La puissance de calcul de ce nouveau superordinateur sera de 16 millions de milliards d’opérations par seconde (16 pétaflops). L’accès à cette machine sera ouvert à toute la communauté scientifique française, pour lui permettre d’accélérer l’aboutissement de ses recherches. Globalement, la France entend être le numéro deux européen dans la mise à disposition de ressources de calcul pour l’IA.
5. Partenariats avec le privé
130 millions d’euros, dont 65 millions de l’État, seront alloués au renforcement de la recherche partenariale, c’est-à-dire des travaux menés de front avec le secteur privé. Sur la part apportée par l’État, 20 millions d’euros iront pour le programme Labcom, 35 millions d’euros pour les instituts de recherche technologique et 10 millions d’euros pour les instituts Carnot.
Spécifiquement, le gouvernement souhaite la création de 50 laboratoires communs avec des petites et moyennes entreprises, ainsi que des entreprises de taille intermédiaire. Ce programme, en place depuis 2013, a déjà permis de faire naître 122 de ces « labcoms », dont 7 sont dédiés à l’IA. La contribution financière du secteur privé est naturellement équivalente à celle du secteur public.
6. Coopération avec l’Allemagne, l’Europe et le monde
Le dernier effort annoncé consiste à renforcer la coopération internationale, avec un focus spécifique pour l’Allemagne, dans la mesure où Berlin est le partenaire privilégié de Paris. 115 millions d’euros sont prévus. « Le couple franco-allemand est particulièrement performant en matière de recherche, notamment dans le domaine de l’intelligence artificielle », juge le ministère.

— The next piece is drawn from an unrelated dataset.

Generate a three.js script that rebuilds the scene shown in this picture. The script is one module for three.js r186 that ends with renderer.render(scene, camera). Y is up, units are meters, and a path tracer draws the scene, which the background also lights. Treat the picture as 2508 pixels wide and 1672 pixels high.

Concernant l’Allemagne, les axes de développement incluent un programme bilatéral dans la recherche fondamentale, des réflexions partagées en matière d’éthique ou encore une mise en réseau des centres de compétences, une mise en commun des ressources. La France soutient par ailleurs les initiatives européennes sur l’IA et s’est rapprochée d’autres pays, dont le Canada et le Japon, dans ce domaine.